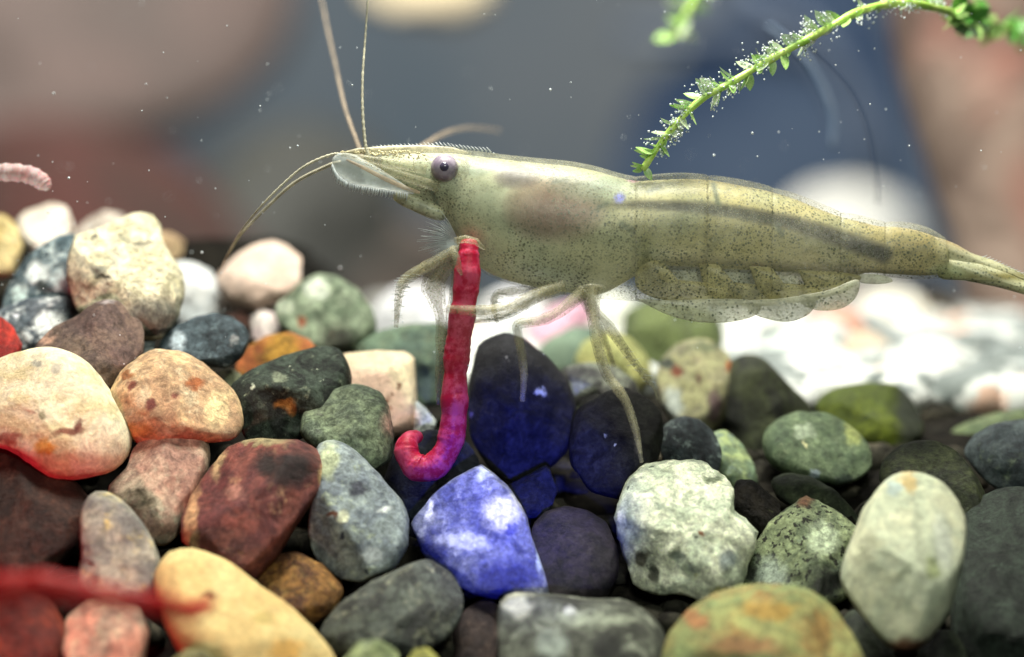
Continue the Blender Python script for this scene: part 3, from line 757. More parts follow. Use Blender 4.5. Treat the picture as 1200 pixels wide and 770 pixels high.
def prof(T, x):
    if x <= T[0][0]: return T[0][1]
    for i in range(len(T) - 1):
        if x <= T[i + 1][0]:
            p0, p1, p2, p3 = T[max(i - 1, 0)], T[i], T[i + 1], T[min(i + 2, len(T) - 1)]
            f = (x - p1[0]) / (p2[0] - p1[0])
            h = p2[0] - p1[0]
            m1 = (p2[1] - p0[1]) / max(p2[0] - p0[0], 1) * h
            m2 = (p3[1] - p1[1]) / max(p3[0] - p1[0], 1) * h
            return (2 * f ** 3 - 3 * f * f + 1) * p1[1] + (f ** 3 - 2 * f * f + f) * m1 + (-2 * f ** 3 + 3 * f * f) * p2[1] + (f ** 3 - f * f) * m2
    return T[-1][1]


def sdist(x, y, path):
    best = 1e9
    for (x0, y0), (x1, y1) in zip(path, path[1:]):
        dx, dy = x1 - x0, y1 - y0
        t = min(max(((x - x0) * dx + (y - y0) * dy) / (dx * dx + dy * dy + 1e-9), 0), 1)
        best = min(best, math.hypot(x - x0 - t * dx, y - y0 - t * dy))
    return best


GUT = [(700, 240), (760, 240), (820, 243), (870, 250), (930, 262), (985, 279), (1035, 298)]


def mixc(a, b, f):
    f = min(max(f, 0), 1)
    return tuple(p + (q - p) * f for p, q in zip(a, b))


def blob(x, y, cx, cy, rx, ry):
    q = ((x - cx) / rx) ** 2 + ((y - cy) / ry) ** 2
    return max(0.0, 1 - q) ** 0.8 if q < 1 else 0.0


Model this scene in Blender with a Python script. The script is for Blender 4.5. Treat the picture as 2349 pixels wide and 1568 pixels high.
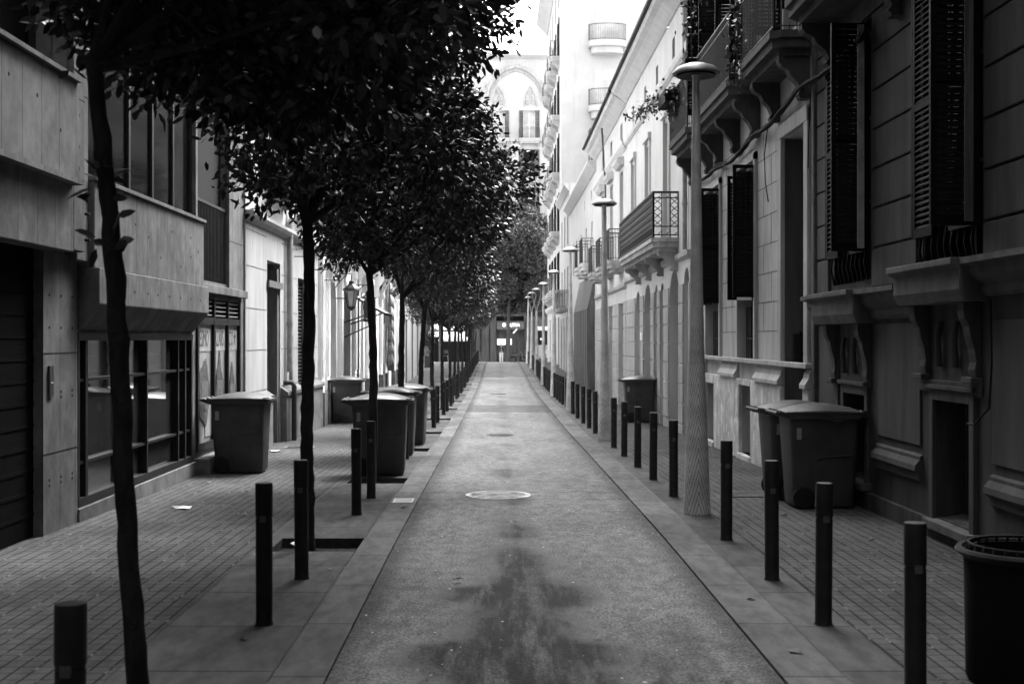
import bpy, math, random
import numpy as np
from mathutils import Vector, Matrix
R = math.radians
random.seed(7)
for o in list(bpy.data.objects): bpy.data.objects.remove(o)
S = bpy.context.scene
COL = S.collection
# ------------------------------------------------------------------ camera, sky, sun, exposure
H = 1.8; F = 2800.0; VX, VY = 1143.0, 776.0            # eye height; focal length and vanishing point in a 2349x1568 picture
cd = bpy.data.cameras.new('camera'); cam = bpy.data.objects.new('camera', cd); COL.objects.link(cam)
cam.location = (0, 0, H); cam.rotation_euler = (R(90), 0, 0)
cd.sensor_width = 36; cd.lens = F/2349*36
cd.shift_x = (1174.5-VX)/2349; cd.shift_y = (VY-784)/2349
cd.clip_start = 0.05; cd.clip_end = 2000
cd.dof.use_dof = True; cd.dof.focus_distance = 15; cd.dof.aperture_fstop = 3.5
S.camera = cam
SUN_EL, SUN_AZ = R(55), R(31)                            # azimuth from +Y, clockwise: ahead of the viewer, to the right
w = bpy.data.worlds.new('World'); S.world = w; w.use_nodes = True
nt = w.node_tree; nt.nodes.clear()
sky = nt.nodes.new('ShaderNodeTexSky'); sky.sky_type = 'NISHITA'; sky.sun_disc = False
sky.sun_elevation = SUN_EL; sky.sun_rotation = SUN_AZ; sky.dust_density = 4; sky.air_density = 1.2
bw = nt.nodes.new('ShaderNodeRGBToBW'); bg = nt.nodes.new('ShaderNodeBackground'); wo = nt.nodes.new('ShaderNodeOutputWorld')
nt.links.new(sky.outputs[0], bw.inputs[0]); nt.links.new(bw.outputs[0], bg.inputs[0]); nt.links.new(bg.outputs[0], wo.inputs[0])
bg.inputs[1].default_value = 0.15
sl = bpy.data.lights.new('sun', 'SUN'); sl.energy = 0.6; sl.angle = R(22); sl.color = (1, 1, 1)
so = bpy.data.objects.new('sun', sl); COL.objects.link(so)
sd = Vector((math.sin(SUN_AZ)*math.cos(SUN_EL), math.cos(SUN_AZ)*math.cos(SUN_EL), math.sin(SUN_EL)))
so.rotation_euler = sd.to_track_quat('Z', 'Y').to_euler(); so.location = (0, -20, 40)
S.view_settings.view_transform = 'Standard'; S.view_settings.look = 'None'
S.view_settings.exposure = 3.4; S.view_settings.gamma = 1
S.cycles.max_bounces = 6; S.cycles.diffuse_bounces = 4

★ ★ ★

-- Task directions --
Take every line containing the word "Python" and copy it.

-- Solution to this exercise --
Continue the Blender Python script for this scene: part 3, from line 757. More parts follow. Use Blender 4.5. Treat the picture as 1200 pixels wide and 770 pixels high.
Model this scene in Blender with a Python script. The script is for Blender 4.5. Treat the picture as 2349 pixels wide and 1568 pixels high.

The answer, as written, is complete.